According to a profile Judy Stone wrote from the Toronto International Film Festival in 1992, a Greek Orthodox bishop excommunicated Angelopoulos, his cast, and crew during the production. The director's crimes were anti-nationalism and "indecent content." A bishop said that he thought the films implicit message -- "down with borders" -- was unpatriotic. Angelopoulos, who came of age during two dictatorships, two occupations (Germany during World War II, Britain after it), and a civil war, believed cinema was the best way to combat demagoguery and punitive, repressive small-mindedness, to push back against the church and state, which at the height of his powers, in, say, "The Traveling Players," from 1974, he could do with exquisite framing and grand silence.

Angelopoulos was at work on a trilogy about the 20th century.
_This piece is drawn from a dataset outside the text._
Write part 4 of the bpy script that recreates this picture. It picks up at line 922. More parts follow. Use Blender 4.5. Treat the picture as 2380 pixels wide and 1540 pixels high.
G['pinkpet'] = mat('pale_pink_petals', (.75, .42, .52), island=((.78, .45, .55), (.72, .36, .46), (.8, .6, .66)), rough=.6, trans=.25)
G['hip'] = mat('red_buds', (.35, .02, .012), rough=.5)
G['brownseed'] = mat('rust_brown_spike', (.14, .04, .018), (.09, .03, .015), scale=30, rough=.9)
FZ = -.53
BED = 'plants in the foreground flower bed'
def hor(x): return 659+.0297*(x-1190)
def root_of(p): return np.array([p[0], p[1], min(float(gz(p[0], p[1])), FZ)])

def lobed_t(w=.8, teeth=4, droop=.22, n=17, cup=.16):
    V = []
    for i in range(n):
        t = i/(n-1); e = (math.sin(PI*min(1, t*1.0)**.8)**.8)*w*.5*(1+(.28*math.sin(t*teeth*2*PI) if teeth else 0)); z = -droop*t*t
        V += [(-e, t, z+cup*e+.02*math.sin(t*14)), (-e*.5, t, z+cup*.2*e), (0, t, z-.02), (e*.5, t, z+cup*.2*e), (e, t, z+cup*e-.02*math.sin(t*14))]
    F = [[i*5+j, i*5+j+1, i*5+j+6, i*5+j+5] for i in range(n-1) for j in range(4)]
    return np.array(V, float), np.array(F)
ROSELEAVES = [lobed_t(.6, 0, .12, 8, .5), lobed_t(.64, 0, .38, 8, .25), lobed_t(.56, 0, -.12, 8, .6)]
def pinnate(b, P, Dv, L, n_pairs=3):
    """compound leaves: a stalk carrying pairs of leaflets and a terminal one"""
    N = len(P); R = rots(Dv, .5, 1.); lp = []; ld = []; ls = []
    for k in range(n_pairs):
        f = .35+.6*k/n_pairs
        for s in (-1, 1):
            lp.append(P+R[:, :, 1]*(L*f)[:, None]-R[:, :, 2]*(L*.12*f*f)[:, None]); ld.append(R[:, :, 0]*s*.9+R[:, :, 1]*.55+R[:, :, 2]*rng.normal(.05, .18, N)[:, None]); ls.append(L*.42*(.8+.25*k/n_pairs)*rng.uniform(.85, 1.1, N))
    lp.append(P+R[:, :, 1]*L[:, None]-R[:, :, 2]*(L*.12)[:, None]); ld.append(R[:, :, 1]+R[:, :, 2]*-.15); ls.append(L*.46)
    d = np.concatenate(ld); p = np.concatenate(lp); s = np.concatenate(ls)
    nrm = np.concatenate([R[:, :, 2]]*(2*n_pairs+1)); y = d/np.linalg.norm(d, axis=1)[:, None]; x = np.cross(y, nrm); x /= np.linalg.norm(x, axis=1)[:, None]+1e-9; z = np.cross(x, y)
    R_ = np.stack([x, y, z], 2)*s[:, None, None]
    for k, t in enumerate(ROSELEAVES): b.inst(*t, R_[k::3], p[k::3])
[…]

He'd begun it with " The Weeping Meadow," which was released here in 2006 and managed to give a young-love story Old Testament heft. The second installment, "The Dust of Time," came out in 2008. We'll never know how the third film would go, but that project always struck me as a tad redundant. Here was a director who had already devoted his career to a grand chronicle of a century's ache and pains.